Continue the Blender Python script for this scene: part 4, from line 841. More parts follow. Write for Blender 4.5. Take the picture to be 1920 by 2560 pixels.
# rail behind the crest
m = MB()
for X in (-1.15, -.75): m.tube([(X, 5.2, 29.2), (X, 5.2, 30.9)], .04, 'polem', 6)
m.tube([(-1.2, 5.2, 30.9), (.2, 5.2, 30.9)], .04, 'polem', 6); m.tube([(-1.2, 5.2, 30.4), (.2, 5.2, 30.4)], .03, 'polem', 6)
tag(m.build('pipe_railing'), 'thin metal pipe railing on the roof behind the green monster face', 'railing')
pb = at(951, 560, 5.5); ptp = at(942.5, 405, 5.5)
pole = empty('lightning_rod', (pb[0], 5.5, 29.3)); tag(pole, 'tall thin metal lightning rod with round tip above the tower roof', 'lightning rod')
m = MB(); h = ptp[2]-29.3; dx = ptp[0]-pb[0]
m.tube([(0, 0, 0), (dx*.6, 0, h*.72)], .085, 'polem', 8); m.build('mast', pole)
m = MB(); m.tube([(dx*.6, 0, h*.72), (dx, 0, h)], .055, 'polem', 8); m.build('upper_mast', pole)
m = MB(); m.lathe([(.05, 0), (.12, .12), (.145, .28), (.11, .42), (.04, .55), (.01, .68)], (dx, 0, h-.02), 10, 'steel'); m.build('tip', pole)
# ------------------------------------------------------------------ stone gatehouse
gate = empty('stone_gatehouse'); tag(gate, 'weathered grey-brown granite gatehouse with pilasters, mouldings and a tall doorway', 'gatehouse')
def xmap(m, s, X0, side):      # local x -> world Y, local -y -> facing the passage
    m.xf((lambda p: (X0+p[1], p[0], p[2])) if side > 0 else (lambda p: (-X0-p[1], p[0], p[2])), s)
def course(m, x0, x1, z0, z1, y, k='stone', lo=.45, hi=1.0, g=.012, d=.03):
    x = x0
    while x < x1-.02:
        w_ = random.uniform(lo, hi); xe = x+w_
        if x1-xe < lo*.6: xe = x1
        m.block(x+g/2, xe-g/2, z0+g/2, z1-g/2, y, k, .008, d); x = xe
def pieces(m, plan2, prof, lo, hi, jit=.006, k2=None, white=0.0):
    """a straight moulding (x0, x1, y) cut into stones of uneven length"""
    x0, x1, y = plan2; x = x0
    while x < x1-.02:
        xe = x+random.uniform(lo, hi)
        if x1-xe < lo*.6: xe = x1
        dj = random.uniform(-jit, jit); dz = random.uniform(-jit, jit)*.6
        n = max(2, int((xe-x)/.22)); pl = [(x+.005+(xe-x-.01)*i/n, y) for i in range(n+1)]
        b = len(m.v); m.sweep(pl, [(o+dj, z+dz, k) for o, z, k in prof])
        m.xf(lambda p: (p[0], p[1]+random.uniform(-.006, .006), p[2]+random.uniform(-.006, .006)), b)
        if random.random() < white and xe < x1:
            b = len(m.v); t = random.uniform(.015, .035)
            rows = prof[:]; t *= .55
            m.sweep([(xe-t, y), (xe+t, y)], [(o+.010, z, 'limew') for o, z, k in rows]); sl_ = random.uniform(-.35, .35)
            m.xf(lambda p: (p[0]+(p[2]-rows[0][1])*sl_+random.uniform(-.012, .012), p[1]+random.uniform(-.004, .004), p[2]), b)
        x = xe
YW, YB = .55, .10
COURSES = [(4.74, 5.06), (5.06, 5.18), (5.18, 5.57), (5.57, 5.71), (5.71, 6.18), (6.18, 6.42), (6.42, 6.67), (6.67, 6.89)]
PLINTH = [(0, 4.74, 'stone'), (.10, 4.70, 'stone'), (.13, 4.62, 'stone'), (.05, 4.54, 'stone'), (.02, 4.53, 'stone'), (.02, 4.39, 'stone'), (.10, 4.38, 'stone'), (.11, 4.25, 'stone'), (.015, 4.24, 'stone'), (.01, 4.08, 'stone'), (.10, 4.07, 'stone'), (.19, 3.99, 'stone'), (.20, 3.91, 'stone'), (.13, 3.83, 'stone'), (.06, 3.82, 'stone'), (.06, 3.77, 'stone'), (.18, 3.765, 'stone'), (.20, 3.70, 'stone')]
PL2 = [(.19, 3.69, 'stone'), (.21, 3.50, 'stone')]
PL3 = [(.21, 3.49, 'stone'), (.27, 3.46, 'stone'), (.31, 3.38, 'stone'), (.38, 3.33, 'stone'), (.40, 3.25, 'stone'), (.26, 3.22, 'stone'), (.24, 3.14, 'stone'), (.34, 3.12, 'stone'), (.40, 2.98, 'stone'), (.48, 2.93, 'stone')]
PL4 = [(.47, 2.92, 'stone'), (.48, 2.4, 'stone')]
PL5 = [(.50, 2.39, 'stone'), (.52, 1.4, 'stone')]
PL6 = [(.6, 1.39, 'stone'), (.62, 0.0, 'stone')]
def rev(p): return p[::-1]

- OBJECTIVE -
Extract all the material, leaving every line as it is.

- CORRECT RESPONSE -
Continue the Blender Python script for this scene: part 4, from line 841. More parts follow. Write for Blender 4.5. Take the picture to be 1920 by 2560 pixels.
# rail behind the crest
m = MB()
for X in (-1.15, -.75): m.tube([(X, 5.2, 29.2), (X, 5.2, 30.9)], .04, 'polem', 6)
m.tube([(-1.2, 5.2, 30.9), (.2, 5.2, 30.9)], .04, 'polem', 6); m.tube([(-1.2, 5.2, 30.4), (.2, 5.2, 30.4)], .03, 'polem', 6)
tag(m.build('pipe_railing'), 'thin metal pipe railing on the roof behind the green monster face', 'railing')
pb = at(951, 560, 5.5); ptp = at(942.5, 405, 5.5)
pole = empty('lightning_rod', (pb[0], 5.5, 29.3)); tag(pole, 'tall thin metal lightning rod with round tip above the tower roof', 'lightning rod')
m = MB(); h = ptp[2]-29.3; dx = ptp[0]-pb[0]
m.tube([(0, 0, 0), (dx*.6, 0, h*.72)], .085, 'polem', 8); m.build('mast', pole)
m = MB(); m.tube([(dx*.6, 0, h*.72), (dx, 0, h)], .055, 'polem', 8); m.build('upper_mast', pole)
m = MB(); m.lathe([(.05, 0), (.12, .12), (.145, .28), (.11, .42), (.04, .55), (.01, .68)], (dx, 0, h-.02), 10, 'steel'); m.build('tip', pole)
# ------------------------------------------------------------------ stone gatehouse
gate = empty('stone_gatehouse'); tag(gate, 'weathered grey-brown granite gatehouse with pilasters, mouldings and a tall doorway', 'gatehouse')
def xmap(m, s, X0, side):      # local x -> world Y, local -y -> facing the passage
    m.xf((lambda p: (X0+p[1], p[0], p[2])) if side > 0 else (lambda p: (-X0-p[1], p[0], p[2])), s)
def course(m, x0, x1, z0, z1, y, k='stone', lo=.45, hi=1.0, g=.012, d=.03):
    x = x0
    while x < x1-.02:
        w_ = random.uniform(lo, hi); xe = x+w_
        if x1-xe < lo*.6: xe = x1
        m.block(x+g/2, xe-g/2, z0+g/2, z1-g/2, y, k, .008, d); x = xe
def pieces(m, plan2, prof, lo, hi, jit=.006, k2=None, white=0.0):
    """a straight moulding (x0, x1, y) cut into stones of uneven length"""
    x0, x1, y = plan2; x = x0
    while x < x1-.02:
        xe = x+random.uniform(lo, hi)
        if x1-xe < lo*.6: xe = x1
        dj = random.uniform(-jit, jit); dz = random.uniform(-jit, jit)*.6
        n = max(2, int((xe-x)/.22)); pl = [(x+.005+(xe-x-.01)*i/n, y) for i in range(n+1)]
        b = len(m.v); m.sweep(pl, [(o+dj, z+dz, k) for o, z, k in prof])
        m.xf(lambda p: (p[0], p[1]+random.uniform(-.006, .006), p[2]+random.uniform(-.006, .006)), b)
        if random.random() < white and xe < x1:
            b = len(m.v); t = random.uniform(.015, .035)
            rows = prof[:]; t *= .55
            m.sweep([(xe-t, y), (xe+t, y)], [(o+.010, z, 'limew') for o, z, k in rows]); sl_ = random.uniform(-.35, .35)
            m.xf(lambda p: (p[0]+(p[2]-rows[0][1])*sl_+random.uniform(-.012, .012), p[1]+random.uniform(-.004, .004), p[2]), b)
        x = xe
YW, YB = .55, .10
COURSES = [(4.74, 5.06), (5.06, 5.18), (5.18, 5.57), (5.57, 5.71), (5.71, 6.18), (6.18, 6.42), (6.42, 6.67), (6.67, 6.89)]
PLINTH = [(0, 4.74, 'stone'), (.10, 4.70, 'stone'), (.13, 4.62, 'stone'), (.05, 4.54, 'stone'), (.02, 4.53, 'stone'), (.02, 4.39, 'stone'), (.10, 4.38, 'stone'), (.11, 4.25, 'stone'), (.015, 4.24, 'stone'), (.01, 4.08, 'stone'), (.10, 4.07, 'stone'), (.19, 3.99, 'stone'), (.20, 3.91, 'stone'), (.13, 3.83, 'stone'), (.06, 3.82, 'stone'), (.06, 3.77, 'stone'), (.18, 3.765, 'stone'), (.20, 3.70, 'stone')]
PL2 = [(.19, 3.69, 'stone'), (.21, 3.50, 'stone')]
PL3 = [(.21, 3.49, 'stone'), (.27, 3.46, 'stone'), (.31, 3.38, 'stone'), (.38, 3.33, 'stone'), (.40, 3.25, 'stone'), (.26, 3.22, 'stone'), (.24, 3.14, 'stone'), (.34, 3.12, 'stone'), (.40, 2.98, 'stone'), (.48, 2.93, 'stone')]
PL4 = [(.47, 2.92, 'stone'), (.48, 2.4, 'stone')]
PL5 = [(.50, 2.39, 'stone'), (.52, 1.4, 'stone')]
PL6 = [(.6, 1.39, 'stone'), (.62, 0.0, 'stone')]
def rev(p): return p[::-1]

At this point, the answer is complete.